Wednesday, 3 August 2011

At sixes and sevens

It's a hot and humid day today in London town as I write this, and office workers are wilting under heavy blue skies. Ties and shoes are off, and we work to the gentle murmuring of electric fans dotted around the open plan office. Days like this are too nice - and too few and far between this summer - to be stuck indoors, but they always seem to fall in the week. All I can do for now is stare out of my window envious of friends who are able to enjoy this weather, and content myself I that I will feel the sun on my back when I leave the office later, as I head north to my weekly volunteering commitment.

Life plods along for the Boy and I. We had a better than expected weekend. I'd been nervous of going on a hen do and to a big 40th birthday party while I've been feeling out of sorts. I would have been six months pregnant on Monday, so our loss has been in the forefront of our minds again and we have both wobbled - it is difficult when the anniversaries arrive. I don't want to remember them but I always do. And it's hard to reflect on what might have been - but we have muddled through together. However, I enjoyed seeing old faces from the past immensely and the weekend was really good fun. I was reminded how lovely so many of my colleagues from my early days in PR, when we worked at the ChildLine charity, were, and how special a time that was.

A few of the old faces I chatted to on a one-to-one basis confided in me about their stories of miscarriage and loss in their searches to have a family. One old friend who I was very fond of when we worked together told me his wife had lost three children before they finally realised their dream and had a beautiful daughter. The stories are so sad - and I feel a spontaneous ache in my heart now as an instinct when I hear of anyone who has lost a child - but in the darkness there is light as they bring me some comfort and hope. I feel for my friends who have experienced loss, but that they held tight to what they wanted and have gone one to have a family gives me courage to go forwards also. I'm really starting to believe for the first time since the miscarriage that while the road ahead for the Boy and I is unknown, it could well lead to happiness - in fact, it probably will. I think I needed that gentle reminder.

So we're back in the part of the month where we're 'baby-dancing' as I believe the phrase goes! It feels different this time. I can feel a change in my emotional state and mood - while I hope this might be the month we get good news, it doesn't matter - as much - if it isn't. If we don't fall this month, then nothing is lost, there's tomorrow, next week, next month, next year and sooner or later good things will happen. I think in the last few months I've felt like the hole and the ache inside could only be filled by a new baby, but now I feel like the Boy has filled that hole.

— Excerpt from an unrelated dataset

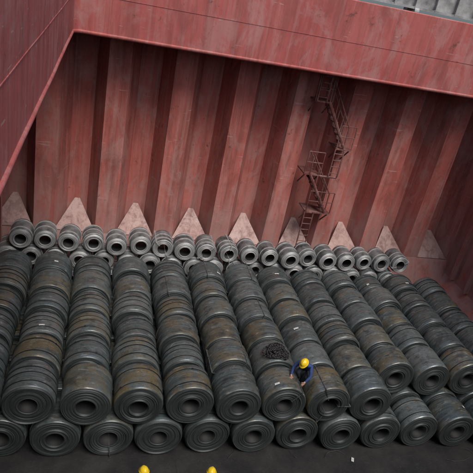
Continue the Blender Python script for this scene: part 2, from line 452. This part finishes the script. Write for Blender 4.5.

I'm very tightly bonded to him just now and being intimate together feels more about us and an extension of our love than anything else. I am reminded on a daily basis how fantastic and loving he is, and the closeness we have is incredibly special and important to me.

When we first began dating and even in the early days of our marriage I held quite tightly to my independence and we made quite a lot of social plans separately. Now something has shifted and I can hardly bear to be separated from him. Now he has seen all of me. Now he has been there for the best times and the worst. Now he means even more to me than he did before, more than I ever could have imagined. Now I walk along the street and find myself smiling because now I feel my heart almost fit to burst with joy that this person is by my side in all that I do. Holding me up, keeping me strong, being my understudy. So perhaps, in a funny way, after everything that has happened this year, maybe now is the best time of all.